Renaissance Literature from Utopia to Paradise Lost

Module code: EN3320

This module introduces you to the landmark texts in poetry and prose of the sixteenth and seventeenth centuries, taking you from the court intrigues of Henry VIII to the conflicts of the English Civil War. Together, we will explore how writing opened up new worlds of imagination, political debate, religious conflict, and intellectual discovery. English Renaissance literature was energised by the new humanist learning pioneered in Italy; by exploration and empire-building in the New World; by the possibilities opened up through the new medium of print; and by the often violent controversies that followed the Reformation. We will consider how literary texts addressed and shaped questions of gender, race, and power; conceived of the body, mind, and spirit; and consciously reflected back on themselves in the physical features of books and the business of writing itself.

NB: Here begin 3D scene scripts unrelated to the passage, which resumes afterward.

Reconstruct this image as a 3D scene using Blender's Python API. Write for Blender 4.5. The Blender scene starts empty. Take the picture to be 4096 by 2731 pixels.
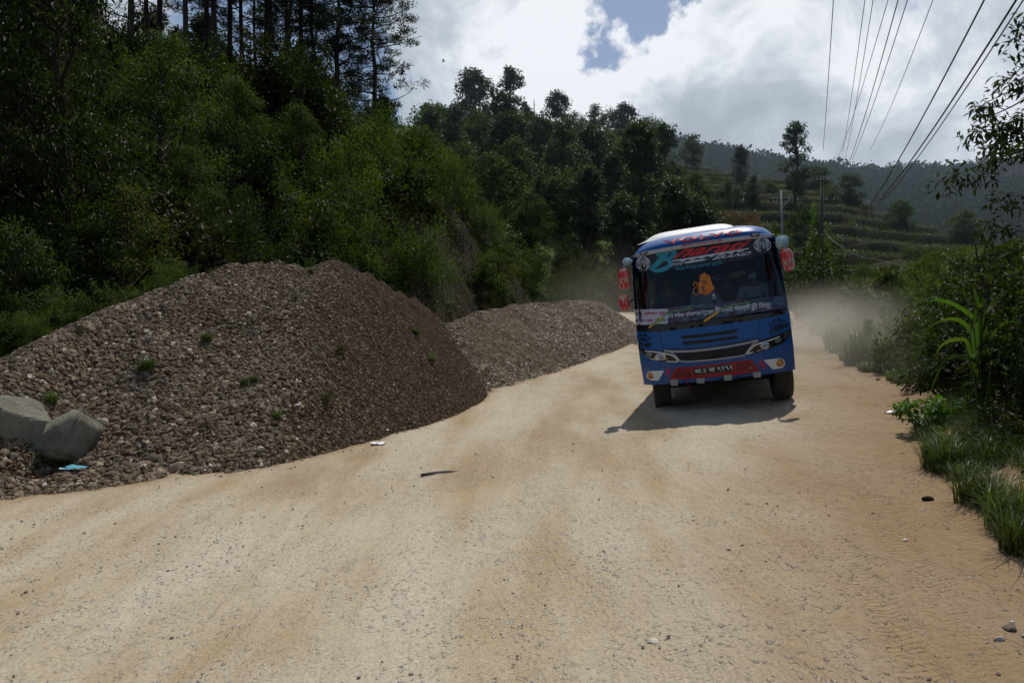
import bpy, bmesh, math, random
import numpy as np
from mathutils import Vector, Matrix
from mathutils.geometry import delaunay_2d_cdt

random.seed(7); RNG = np.random.default_rng(7)
sc = bpy.context.scene
col = sc.collection
EYE = 1.75
F = 750.0
TH = math.atan(8.9 / F)

# ------------------------------------------------------------------ helpers
def new_mesh_object(name, verts, faces, mats, parent=None, smooth=False, attr=None, face_mat=None):
    """verts (N,3); faces either (M,k) array or list; attr {name: per-face float}"""
    me = bpy.data.meshes.new(name)
    verts = np.asarray(verts, dtype=np.float32)
    if isinstance(faces, np.ndarray):
        k = faces.shape[1]; M = len(faces)
        me.vertices.add(len(verts)); me.vertices.foreach_set('co', verts.ravel())
        me.loops.add(M * k); me.loops.foreach_set('vertex_index', faces.astype(np.int32).ravel())
        me.polygons.add(M)
        me.polygons.foreach_set('loop_start', np.arange(0, M * k, k, dtype=np.int32))
        me.polygons.foreach_set('loop_total', np.full(M, k, dtype=np.int32))
        me.update(calc_edges=True)
    else:
        me.from_pydata([tuple(map(float, v)) for v in verts], [], [list(map(int, f)) for f in faces])
    n = len(me.polygons)
    me.polygons.foreach_set('use_smooth', np.full(n, smooth, dtype=bool))
    if attr:
        for a, vals in attr.items():
            vals = np.asarray(vals, dtype=np.float32)
            dom = 'POINT' if len(vals) == len(me.vertices) and len(vals) != n else 'FACE'
            at = me.attributes.new(a, 'FLOAT', dom); at.data.foreach_set('value', vals)
    if face_mat is not None:
        me.polygons.foreach_set('material_index', np.asarray(face_mat, dtype=np.int32))
    if not isinstance(mats, (list, tuple)): mats = [mats]
    for m in mats: me.materials.append(m)
    me.update()
    o = bpy.data.objects.new(name, me); col.objects.link(o)
    if parent is not None: o.parent = parent
    return o

def tag(o, label=None, cat=None, group=None, kind=None):
    if label: o['label'] = label
    if cat: o['category'] = cat
    if group: o['group'] = group
    if kind: o['kind'] = kind
    return o

def empty(name, loc=(0, 0, 0), rz=0, parent=None):
    o = bpy.data.objects.new(name, None); col.objects.link(o)
    o.empty_display_size = 0.2
    o.location = loc; o.rotation_euler = (0, 0, rz)
    if parent: o.parent = parent
    return o

def dup(root, loc, rot=(0, 0, 0), scale=(1, 1, 1), label=None, group=None, cat=None):
    r = root.copy(); col.objects.link(r)
    r.location = loc; r.rotation_euler = rot; r.scale = scale
    if label: r['label'] = label
    if group: r['group'] = group
    if cat: r['category'] = cat
    for ch in root.children:
        c = ch.copy(); col.objects.link(c); c.parent = r
    return r

def purge(root):
    for ch in list(root.children): bpy.data.objects.remove(ch)
    bpy.data.objects.remove(root)

# numpy value noise -------------------------------------------------
_perm = RNG.random((256, 256)).astype(np.float64)
def vnoise(x, y):
    xi = np.floor(x).astype(int); yi = np.floor(y).astype(int)
    fx = x - xi; fy = y - yi
    fx = fx * fx * (3 - 2 * fx); fy = fy * fy * (3 - 2 * fy)
    a = _perm[xi & 255, yi & 255]; b = _perm[(xi + 1) & 255, yi & 255]
    c = _perm[xi & 255, (yi + 1) & 255]; d = _perm[(xi + 1) & 255, (yi + 1) & 255]
    return (a * (1 - fx) + b * fx) * (1 - fy) + (c * (1 - fx) + d * fx) * fy - 0.5
def fbm(x, y, o=4):
    s = 0; a = 1.0
    for i in range(o):
        s = s + a * vnoise(x + 17.3 * i, y + 9.1 * i); x = x * 2.03; y = y * 2.03; a *= 0.5
    return s

def seg_dist(x, y, pts):
    """distance to polyline"""
    best = np.full(np.shape(x), 1e9)
    for (x0, y0), (x1, y1) in zip(pts[:-1], pts[1:]):
        dx, dy = x1 - x0, y1 - y0; L = dx * dx + dy * dy
        t = np.clip(((x - x0) * dx + (y - y0) * dy) / L, 0, 1)
        best = np.minimum(best, np.hypot(x - x0 - t * dx, y - y0 - t * dy))
    return best
def inside(x, y, poly):
    r = np.zeros(np.shape(x), bool)
    n = len(poly)
    for i in range(n):
        x0, y0 = poly[i]; x1, y1 = poly[(i + 1) % n]
        c = ((y0 > y) != (y1 > y)) & (x < (x1 - x0) * (y - y0) / ((y1 - y0) if y1 != y0 else 1e-9) + x0)
        r ^= c
    return r
def sstep(a, b, x):
    t = np.clip((x - a) / (b - a), 0, 1); return t * t * (3 - 2 * t)

# ------------------------------------------------------------------ terrain functions (world z)
FOOT = [(-24, -6), (-16, 3), (-12, 8.5), (-9.6, 13), (-6.8, 18.5), (-2.9, 27), (-.3, 38), (1.9, 45), (1.2, 55), (-5, 66), (-26, 84)]
HILL_POLY = FOOT + [(-150, 120), (-150, -20)]
RIGHT = [(2.2, -4), (2.35, 2), (3.10, 4.6), (3.45, 5.7), (3.72, 6.7), (4.2, 7.9), (4.95, 9.4), (6.3, 12), (8.7, 20), (13, 32), (19, 52), (24, 80), (24, 140)]
def xr(y):
    return np.interp(y, [p[1] for p in RIGHT], [p[0] for p in RIGHT])
def base(x, y):
    b = np.where(x > 0, .12 * np.minimum(x, 7), .02 * x) + .03 * np.maximum(x - 7, 0)
    z = -1.28 - .30 + b
    z = z + .015 * (np.minimum(y, 17) - 12.85) + .062 * np.clip(y - 17, 0, 60) + .02 * np.maximum(y - 77, 0)
    return z + EYE
def ground(x, y):
    x = np.asarray(x, float); y = np.asarray(y, float)
    z = base(x, y)
    d = seg_dist(x, y, FOOT); s = np.where(inside(x, y, HILL_POLY), d, 0)
    k = sstep(19, 40, y)
    A = 4.4 + 4.8 * k; L = 4 + 1.0 * k; T = .25 + .15 * k
    h = A * (1 - np.exp(-s / L)) + (T * .78) * np.minimum(s, 20) + .1 * np.maximum(s - 22, 0)
    rough = sstep(0, 3, s)
    h = h + rough * (.9 * fbm(x * .25, y * .25, 4) + .5 * fbm(x * .9 + 5, y * .9, 3))
    z = z + np.where(s > 0, h, 0)
    r = x - xr(y)
    rr = np.maximum(r - .8, 0)
    z = z + np.where(rr > 0, (.10 + .14 * sstep(20, 50, y)) * np.minimum(rr, 14), 0) * 1.0
    z = z + sstep(.3, 2.5, r) * (.18 * fbm(x * .8, y * .8, 3) + .5 * sstep(12, 30, y) * fbm(x * .22, y * .22, 3))
    z = z - .9 * sstep(16, 40, r)
    return z
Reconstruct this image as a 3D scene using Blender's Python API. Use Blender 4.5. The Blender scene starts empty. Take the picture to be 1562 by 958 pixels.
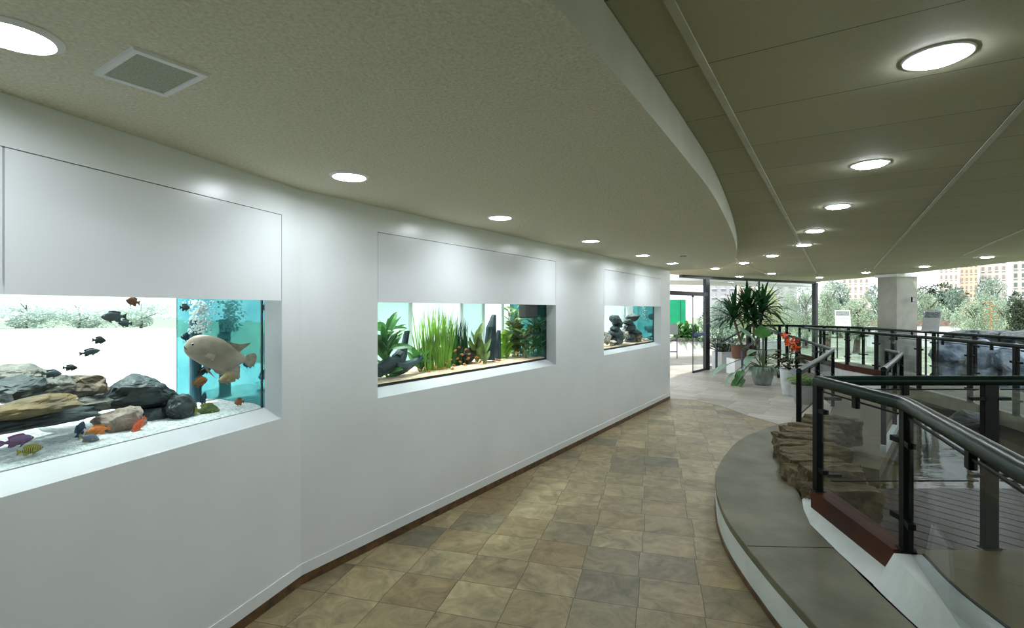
import bpy, bmesh, math, random
from mathutils import Vector, Matrix, noise
random.seed(7)
PI = math.pi
SC = bpy.context.scene
COL = SC.collection
EYE, FPX, HX, HY = 1.65, 778.0, 781.0, 472.0
V = Vector

# ------------------------------------------------------------------ measuring
def at(px, py, Y):                       # photograph direction + real distance -> point
    return V(((px-HX)/FPX*Y, Y, EYE+(HY-py)/FPX*Y))
def onz(px, py, z):                      # photograph direction + real height -> point
    Y = (EYE-z)*FPX/(py-HY)
    return V(((px-HX)/FPX*Y, Y, z))
K = V((-1.265, 3.055, 0))
DA, NA = V((.5497, .8354, 0)), V((-.8354, .5497, 0))
DB, NB = V((-.291, -.957, 0)), V((-.957, .291, 0))
WALL = {'A': (DA, NA), 'B': (DB, NB)}
def wp(w, s, p, z):
    d, n = WALL[w]
    q = K + d*s + n*p
    return V((q.x, q.y, z))
def tp(w, px, py, p):                    # direction + depth behind a wall -> point
    d, n = WALL[w]
    rx = (px-HX)/FPX
    q = K + n*p
    s = -(q.x-rx*q.y)/(d.x-rx*d.y)
    Y = q.y+s*d.y
    return V((q.x+s*d.x, Y, EYE+(HY-py)/FPX*Y))
def pxm(w, px, p):                       # image pixels per metre along the wall there
    d, n = WALL[w]
    q = tp(w, px, HY, p)
    return abs(FPX*(d.x*q.y-q.x*d.y)/q.y**2)

# ------------------------------------------------------------------ materials
def newmat(name):
    m = bpy.data.materials.new(name); m.use_nodes = True
    nt = m.node_tree; nt.nodes.clear()
    return m, nt, nt.nodes.new, nt.links.new
def rgb(c): return (c[0], c[1], c[2], 1)
def mat(name, col, rough=.5, metal=0., var=.12, scale=6., bump=0., bscale=40., spec=.5, col2=None, stretch=None, emit=0., emcol=None, transl=0., coat=0.):
    m, nt, N, L = newmat(name)
    out = N('ShaderNodeOutputMaterial'); b = N('ShaderNodeBsdfPrincipled')
    tc = N('ShaderNodeTexCoord'); mp = N('ShaderNodeMapping')
    if stretch: mp.inputs['Scale'].default_value = stretch
    L(tc.outputs['Object'], mp.inputs[0])
    nz = N('ShaderNodeTexNoise'); nz.inputs['Scale'].default_value = scale; nz.inputs['Detail'].default_value = 5
    L(mp.outputs[0], nz.inputs['Vector'])
    r = N('ShaderNodeValToRGB')
    c2 = col2 or tuple(x*(1-var*1.6) for x in col)
    r.color_ramp.elements[0].position = .32; r.color_ramp.elements[1].position = .68
    r.color_ramp.elements[0].color = rgb(c2)
    r.color_ramp.elements[1].color = rgb(col if col2 else tuple(min(1, x*(1+var*.6)) for x in col))
    L(nz.outputs['Fac'], r.inputs[0]); L(r.outputs[0], b.inputs['Base Color'])
    b.inputs['Roughness'].default_value = rough; b.inputs['Metallic'].default_value = metal
    b.inputs['Specular IOR Level'].default_value = spec
    if coat: b.inputs['Coat Weight'].default_value = coat; b.inputs['Coat Roughness'].default_value = .12
    if emit:
        b.inputs['Emission Color'].default_value = rgb(emcol or col); b.inputs['Emission Strength'].default_value = emit
    if bump:
        nb = N('ShaderNodeTexNoise'); nb.inputs['Scale'].default_value = bscale; nb.inputs['Detail'].default_value = 4
        L(mp.outputs[0], nb.inputs['Vector'])
        bp = N('ShaderNodeBump'); bp.inputs['Strength'].default_value = bump; bp.inputs['Distance'].default_value = .01
        L(nb.outputs['Fac'], bp.inputs['Height']); L(bp.outputs[0], b.inputs['Normal'])
    if transl:
        t = N('ShaderNodeBsdfTranslucent'); L(r.outputs[0], t.inputs[0])
        mx = N('ShaderNodeMixShader'); mx.inputs[0].default_value = transl
        L(b.outputs[0], mx.inputs[1]); L(t.outputs[0], mx.inputs[2]); L(mx.outputs[0], out.inputs[0])
    else: L(b.outputs[0], out.inputs[0])
    return m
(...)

Among the texts we will study are:

  • Thomas More’s Utopia, a daring, multi-voiced work of imagination and travel that inspires writers to this day;
  • Christopher Marlowe’s Hero and Leander, a homoerotic narrative that rewrote the Roman poet Ovid for Elizabethan England;
  • sonnet sequences written by male and female authors, including Shakespeare’s Sonnets addressed both to a ‘lovely boy’ and a woman whose eyes are ‘nothing like the sun’;
  • lyric poetry by authors such as John Donne, George Herbert and Katherine Philips, who used this intensely concentrated mode to voice desire, sacred and profane and to push the boundaries of literary expression;
  • John Milton’s Paradise Lost, the greatest epic poem in the English language, which takes us in the company of angels and devils into the depths of hell, to the gardens of paradise, and towards a tree with a very tempting fruit...

We will learn in a mixture of seminars and workshops, with trips outside the classroom to look at rare books of the sixteenth and seventeenth centuries and to explore the vestiges of the Renaissance in modern-day Leicester.